MAY 30
ONE NIGHT ONLY WITH NICOLAS MCCOPIN
BY LUNA CARDOSO
Some songs don't ask to be felt. They drift — disconnected, cinematic, quietly aching. One Night Only is one of them. Nicolas McCoppin isn't calling apart here. He already did. Now he's just floating through the fallout.
"Another red eye / one night only always" — it's not love; it's a layover. A connection with a timestamp. Fleeting. Numbing. Familiar in the worst way. The song progresses slowly, with glossy guitars and slow-motion synths, as if you're witnessing your own life through someone else's windshield.
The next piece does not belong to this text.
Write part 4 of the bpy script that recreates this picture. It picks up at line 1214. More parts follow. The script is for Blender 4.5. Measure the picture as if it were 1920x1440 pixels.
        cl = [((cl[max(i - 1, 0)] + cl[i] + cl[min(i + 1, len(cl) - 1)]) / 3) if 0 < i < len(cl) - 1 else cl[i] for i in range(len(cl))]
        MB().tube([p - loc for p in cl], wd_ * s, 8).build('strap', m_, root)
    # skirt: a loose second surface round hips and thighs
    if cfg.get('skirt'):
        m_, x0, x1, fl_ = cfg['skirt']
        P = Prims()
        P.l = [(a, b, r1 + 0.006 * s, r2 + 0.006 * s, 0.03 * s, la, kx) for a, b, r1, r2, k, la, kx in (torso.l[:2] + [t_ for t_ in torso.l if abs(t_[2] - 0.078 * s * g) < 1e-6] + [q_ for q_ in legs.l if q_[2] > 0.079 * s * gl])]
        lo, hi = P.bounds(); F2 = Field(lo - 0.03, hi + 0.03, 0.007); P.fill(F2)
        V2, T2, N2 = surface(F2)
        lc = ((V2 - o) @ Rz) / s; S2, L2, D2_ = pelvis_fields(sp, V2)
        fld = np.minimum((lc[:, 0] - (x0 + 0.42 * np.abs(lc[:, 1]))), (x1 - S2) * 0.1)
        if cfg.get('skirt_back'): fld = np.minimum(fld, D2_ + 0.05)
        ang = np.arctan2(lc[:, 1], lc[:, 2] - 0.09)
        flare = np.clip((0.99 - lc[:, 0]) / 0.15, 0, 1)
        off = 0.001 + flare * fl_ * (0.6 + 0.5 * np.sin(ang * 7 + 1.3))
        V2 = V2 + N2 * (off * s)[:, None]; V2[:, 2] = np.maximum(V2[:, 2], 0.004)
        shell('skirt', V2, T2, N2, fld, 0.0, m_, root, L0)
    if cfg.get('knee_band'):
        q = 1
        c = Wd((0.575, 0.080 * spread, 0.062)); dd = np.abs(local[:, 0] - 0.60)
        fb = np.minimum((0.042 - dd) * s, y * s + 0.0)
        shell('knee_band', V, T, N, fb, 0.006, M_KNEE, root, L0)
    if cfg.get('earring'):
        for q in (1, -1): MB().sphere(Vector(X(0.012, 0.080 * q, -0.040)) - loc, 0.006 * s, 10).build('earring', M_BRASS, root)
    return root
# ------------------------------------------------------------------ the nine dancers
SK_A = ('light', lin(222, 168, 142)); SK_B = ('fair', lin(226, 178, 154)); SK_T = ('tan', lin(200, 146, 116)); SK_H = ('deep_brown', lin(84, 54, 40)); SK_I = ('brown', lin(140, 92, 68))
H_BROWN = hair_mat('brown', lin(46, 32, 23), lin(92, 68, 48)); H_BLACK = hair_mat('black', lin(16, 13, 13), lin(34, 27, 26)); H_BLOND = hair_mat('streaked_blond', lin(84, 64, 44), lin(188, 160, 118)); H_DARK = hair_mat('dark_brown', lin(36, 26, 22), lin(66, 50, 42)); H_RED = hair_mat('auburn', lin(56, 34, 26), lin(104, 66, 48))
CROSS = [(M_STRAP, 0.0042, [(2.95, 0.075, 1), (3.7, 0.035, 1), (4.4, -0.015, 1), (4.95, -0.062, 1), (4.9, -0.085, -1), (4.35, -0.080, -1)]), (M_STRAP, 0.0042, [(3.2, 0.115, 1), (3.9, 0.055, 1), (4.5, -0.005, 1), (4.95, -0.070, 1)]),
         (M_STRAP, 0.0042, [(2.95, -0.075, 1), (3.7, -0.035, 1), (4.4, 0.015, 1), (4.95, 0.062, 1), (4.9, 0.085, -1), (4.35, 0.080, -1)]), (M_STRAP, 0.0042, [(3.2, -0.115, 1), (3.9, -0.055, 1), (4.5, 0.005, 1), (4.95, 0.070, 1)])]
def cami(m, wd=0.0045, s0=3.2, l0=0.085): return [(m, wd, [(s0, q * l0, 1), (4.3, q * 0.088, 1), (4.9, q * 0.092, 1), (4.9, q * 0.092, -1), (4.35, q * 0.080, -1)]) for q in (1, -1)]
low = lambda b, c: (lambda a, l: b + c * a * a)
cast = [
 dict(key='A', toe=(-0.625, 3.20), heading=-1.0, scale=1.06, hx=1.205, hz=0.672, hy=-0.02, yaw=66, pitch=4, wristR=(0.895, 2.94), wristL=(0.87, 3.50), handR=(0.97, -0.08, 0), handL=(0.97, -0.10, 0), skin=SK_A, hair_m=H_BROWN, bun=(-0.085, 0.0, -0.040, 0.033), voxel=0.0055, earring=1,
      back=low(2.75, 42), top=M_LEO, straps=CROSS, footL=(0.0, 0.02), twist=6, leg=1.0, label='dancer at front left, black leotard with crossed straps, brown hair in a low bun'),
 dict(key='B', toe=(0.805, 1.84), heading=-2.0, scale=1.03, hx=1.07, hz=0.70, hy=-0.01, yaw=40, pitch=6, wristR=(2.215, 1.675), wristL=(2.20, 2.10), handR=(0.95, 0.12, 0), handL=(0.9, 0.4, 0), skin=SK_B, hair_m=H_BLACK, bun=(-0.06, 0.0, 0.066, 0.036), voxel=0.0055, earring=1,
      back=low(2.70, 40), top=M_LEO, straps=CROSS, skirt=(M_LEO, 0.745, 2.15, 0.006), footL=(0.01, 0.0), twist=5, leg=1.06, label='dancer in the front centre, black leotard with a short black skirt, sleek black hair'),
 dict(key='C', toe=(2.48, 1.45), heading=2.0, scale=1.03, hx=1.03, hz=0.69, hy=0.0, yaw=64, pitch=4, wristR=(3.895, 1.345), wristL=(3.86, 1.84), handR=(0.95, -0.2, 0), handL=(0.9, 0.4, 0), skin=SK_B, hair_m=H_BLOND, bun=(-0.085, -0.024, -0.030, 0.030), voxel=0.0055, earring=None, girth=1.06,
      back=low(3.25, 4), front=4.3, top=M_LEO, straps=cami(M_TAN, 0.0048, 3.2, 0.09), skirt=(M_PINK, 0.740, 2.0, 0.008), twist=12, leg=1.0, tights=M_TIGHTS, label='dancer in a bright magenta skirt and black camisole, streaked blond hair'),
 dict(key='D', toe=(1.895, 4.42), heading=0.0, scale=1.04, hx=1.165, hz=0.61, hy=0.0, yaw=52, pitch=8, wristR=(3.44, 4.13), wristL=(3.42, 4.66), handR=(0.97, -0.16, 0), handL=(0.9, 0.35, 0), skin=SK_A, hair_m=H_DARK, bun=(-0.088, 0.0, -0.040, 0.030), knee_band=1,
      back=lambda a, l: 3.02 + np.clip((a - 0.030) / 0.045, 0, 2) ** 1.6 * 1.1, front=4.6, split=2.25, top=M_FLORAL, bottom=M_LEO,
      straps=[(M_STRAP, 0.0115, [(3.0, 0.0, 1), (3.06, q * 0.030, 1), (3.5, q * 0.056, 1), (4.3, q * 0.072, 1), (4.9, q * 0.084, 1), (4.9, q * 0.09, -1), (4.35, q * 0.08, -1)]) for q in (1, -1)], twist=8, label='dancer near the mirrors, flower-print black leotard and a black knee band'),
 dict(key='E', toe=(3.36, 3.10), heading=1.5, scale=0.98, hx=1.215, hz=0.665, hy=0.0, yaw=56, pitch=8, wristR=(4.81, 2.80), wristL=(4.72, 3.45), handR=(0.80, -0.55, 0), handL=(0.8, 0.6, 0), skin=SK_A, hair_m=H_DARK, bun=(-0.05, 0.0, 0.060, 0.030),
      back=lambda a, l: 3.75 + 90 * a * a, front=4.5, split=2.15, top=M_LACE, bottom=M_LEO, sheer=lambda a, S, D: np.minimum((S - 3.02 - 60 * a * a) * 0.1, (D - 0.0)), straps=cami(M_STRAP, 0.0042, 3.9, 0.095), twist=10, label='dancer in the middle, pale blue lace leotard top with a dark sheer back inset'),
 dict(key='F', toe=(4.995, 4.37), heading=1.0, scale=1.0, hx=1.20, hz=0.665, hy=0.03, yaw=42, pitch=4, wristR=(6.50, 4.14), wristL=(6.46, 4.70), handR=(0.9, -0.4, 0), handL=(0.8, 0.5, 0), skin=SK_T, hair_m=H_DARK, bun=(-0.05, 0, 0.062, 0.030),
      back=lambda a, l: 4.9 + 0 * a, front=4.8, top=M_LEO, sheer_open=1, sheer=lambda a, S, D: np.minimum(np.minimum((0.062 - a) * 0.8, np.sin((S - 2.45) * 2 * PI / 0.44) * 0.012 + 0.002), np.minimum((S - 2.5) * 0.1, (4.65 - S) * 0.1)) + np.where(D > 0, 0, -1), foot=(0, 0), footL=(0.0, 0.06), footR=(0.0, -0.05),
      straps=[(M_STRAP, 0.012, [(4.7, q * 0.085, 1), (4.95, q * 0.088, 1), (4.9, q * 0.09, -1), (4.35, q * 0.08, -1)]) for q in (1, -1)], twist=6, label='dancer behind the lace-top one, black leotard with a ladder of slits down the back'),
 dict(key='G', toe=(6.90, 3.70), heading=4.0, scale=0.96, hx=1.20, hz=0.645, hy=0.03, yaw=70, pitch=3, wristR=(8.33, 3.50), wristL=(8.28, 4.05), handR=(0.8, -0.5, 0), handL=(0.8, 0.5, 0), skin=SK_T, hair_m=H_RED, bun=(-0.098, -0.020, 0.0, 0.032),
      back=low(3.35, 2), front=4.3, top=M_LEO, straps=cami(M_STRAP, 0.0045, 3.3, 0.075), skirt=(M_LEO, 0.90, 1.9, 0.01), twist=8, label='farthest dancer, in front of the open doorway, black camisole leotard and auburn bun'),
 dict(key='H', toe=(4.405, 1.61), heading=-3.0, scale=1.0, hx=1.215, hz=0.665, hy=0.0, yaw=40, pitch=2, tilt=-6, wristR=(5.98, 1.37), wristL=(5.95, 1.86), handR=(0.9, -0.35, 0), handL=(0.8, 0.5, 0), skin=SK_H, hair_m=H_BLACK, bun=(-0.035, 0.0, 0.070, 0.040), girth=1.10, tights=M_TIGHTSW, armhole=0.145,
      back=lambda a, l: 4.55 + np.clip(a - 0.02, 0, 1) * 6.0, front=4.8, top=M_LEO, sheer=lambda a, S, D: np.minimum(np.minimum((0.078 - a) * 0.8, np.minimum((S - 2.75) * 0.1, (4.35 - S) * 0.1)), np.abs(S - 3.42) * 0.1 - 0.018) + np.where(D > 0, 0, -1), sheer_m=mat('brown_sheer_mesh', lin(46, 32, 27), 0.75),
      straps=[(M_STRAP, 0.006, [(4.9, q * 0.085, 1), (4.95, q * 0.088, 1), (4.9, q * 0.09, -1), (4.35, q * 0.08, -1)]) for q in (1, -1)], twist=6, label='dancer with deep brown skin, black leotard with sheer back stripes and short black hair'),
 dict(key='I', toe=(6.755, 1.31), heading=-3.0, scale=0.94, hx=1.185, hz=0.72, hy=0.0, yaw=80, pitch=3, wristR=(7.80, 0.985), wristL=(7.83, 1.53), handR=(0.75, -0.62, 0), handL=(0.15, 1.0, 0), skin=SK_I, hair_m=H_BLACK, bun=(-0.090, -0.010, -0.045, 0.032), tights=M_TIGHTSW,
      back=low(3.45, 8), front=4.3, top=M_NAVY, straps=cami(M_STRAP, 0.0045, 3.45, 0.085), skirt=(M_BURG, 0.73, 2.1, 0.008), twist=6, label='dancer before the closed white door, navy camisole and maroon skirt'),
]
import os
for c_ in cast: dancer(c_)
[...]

But underneath? It's empty. "Think I forgot how it feels" is the track's anchor — whether he's talking about love, sex, ambition, or just being present, he's not reaching anymore. He's watching it all pass.

Even the most vulnerable lines — "You come over and over / to forget how it feels" — aren't confessions. They're habits. Cycles. City nights, cheap highs, quiet exits. Not dramatic. Just routine. And that's what makes it sting.
This isn't about heartbreak. It's about everything after that, when even the crash feels distant, when ambition fades into autopilot. When love starts to look like a distraction. Maybe the dream is still alive. But you can't feel it anymore.
McCoppin isn't asking to be heard, which is exactly why you should listen. One Night Only is disillusionment wrapped in melody, empty streets lit by neon, and the soft echo of something you once believed in.